Это был несомненно очень талантливый человек, с судьбой, характерной для времени уже внешними – анкетными – фактами. Из мещанско-пролетарской семьи, после хедера, блестяще законченного коммерческого училища, незаконченного юридического факультета в Психоневрологическом институте в Петрограде; после Октября, штурма Зимнего, Поалей Циона, членом политбюро которого был этот двадцатилетний, худой и очкастый оратор; после Гражданской войны, путаницы с белорусским партизанским движением, работой в белорусском ВЦИКе (он был членом ВЦИК Литвы и Белоруссии), службы в Казани в политуправлении армии – сразу, безо всякого видимого перехода, в самом начале двадцатых годов научная работа, история, уже в 1924 году – первые книги, знаменитая «Хрестоматия» по истории революционных движений в Западной Европе (вместе с Анатолием Слуцким), выдержавшая восемь изданий, по которой училась вся наша новая интеллигенция в двадцатые и тридцатые годы; профессорство в «Свердловке», Институте красной профессуры, заграничные командировки, сотни ученых статей с довольно широким диапазоном, монография о Марате, книга о Дантоне, два тома «Истории Западной Европы»; громкие доклады (скажем, нашумевший в 1927 году в Москве о 9-м термидора – «Возможен ли у нас термидор?». По существующей легенде, на нем присутствовал Троцкий (во всяком случае были Покровский и Рязанов); организация исторического факультета в Московском университете, первым деканом которого отец и был; бесконечные ученые общества, редколлегии журналов, без него не обходившиеся, и т. д. и т. п. Ветер времени дул ему во все паруса, удача, которая так часто сопутствует таланту и энергии, ему не изменяла. Хотя, надо думать, не все выходило так просто – он был выходцем из другой партии (тоже пролетарской, но какой-то сомнительной и, главное, другой! он вступил в РКП в 1921 году, перешел к большевикам вместе с левой частью Поалей Циона, расколов его), всегда был человеком слишком ярким, резким, неуживчивым…

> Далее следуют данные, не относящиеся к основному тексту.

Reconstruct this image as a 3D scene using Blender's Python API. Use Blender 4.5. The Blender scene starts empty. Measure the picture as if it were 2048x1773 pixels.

Ему не исполнилось сорока лет, когда его в 1936 году арестовали, и он, думаю, погиб быстро, хотя по официальной версии годом смерти считается 1941-й, но эти даты брались с потолка. Я ничего не знаю о его смерти, как, впрочем, неизвестно ничего о ком бы то ни было из тех, кого осудили на «десять лет без права переписки». Говорят, это значило – расстрел. Может быть, так оно и было, иначе что-то о ком-то каким-нибудь образом стало бы известно, просочилось бы в конце концов. Но когда-нибудь мы узнаем и об этом.
Отца упоминали дважды в больших процессах: Тер-Ваганян и Радек. По семейной легенде, зимой – в январе 1937-го, во время процесса Пятакова и Радека, Фейхтвангер был у Сталина и спросил, где Фридлянд, которого он знал по встречам на исторических конгрессах в Европе. Кроме того, в это время у нас издавался «Еврей Зюсс», отец написал большое, чуть не в три печатных листа, предисловие, бывшее уже в гранках, и Фейхтвангер, прочитавший его, естественно, интересовался автором. На следующий день ему ответил Радек в своем последнем слове. «Знал ли я до ареста, что это кончится именно арестом?» – риторически спросил Радек без всякой видимой связи с предыдущим. И сам себе ответил: «Как я мог не знать об этом, если был арестован заведующий организационной частью моего бюро Тивель, если был арестован Фридлянд, с которым за последние годы я очень часто встречался. Не буду называть других фамилий, – продолжал Радек, в точности выполняя полученную инструкцию. – Я могу назвать еще несколько фамилий людей, которые часто встречались со мной».
О разговоре Фейхтвангера со Сталиным маме рассказали уже в лагере, рассказали, как она считала, вполне достоверно, а внимательное прочтение последнего слова Радека делает эту легенду достаточно вероятной. Хотя, если бы Фейхтвангер более тщательно следил за московскими процессами (что, кстати, и следовало писателю, приехавшему с Запада специально, чтобы в этом феномене разобраться, ничего здесь не увидевшему и опубликовавшему насквозь фальшивую книжку, в которой не знаешь, чему удивляться – намеренной близорукости или неумению сопоставить элементарные факты), он знал бы, где Фридлянд. На процессе Зиновьева и Каменева, за полгода до Радека (в конце августа), Тер-Ваганян довольно подробно говорил о своей «связи» с отцом.
Я прочитал об этом сам. Я учился тогда во втором классе и только что узнал обо всем случившемся у нас дома. В моей жизни к тому времени словно бы ничего не изменилось, во всяком случае, я ничего не замечал, летом жил на даче в Отдыхе (за год до того мы купили две комнаты с верандой на втором этаже, возле самой железной дороги). У меня были приятели, мы читали Фенимора Купера, рыли пещеры, стреляли из луков в белок, прыгавших по соснам, – а что отца с нами не было, я не замечал, легко удовлетворившись объяснением, что он застрял в какой-то командировке.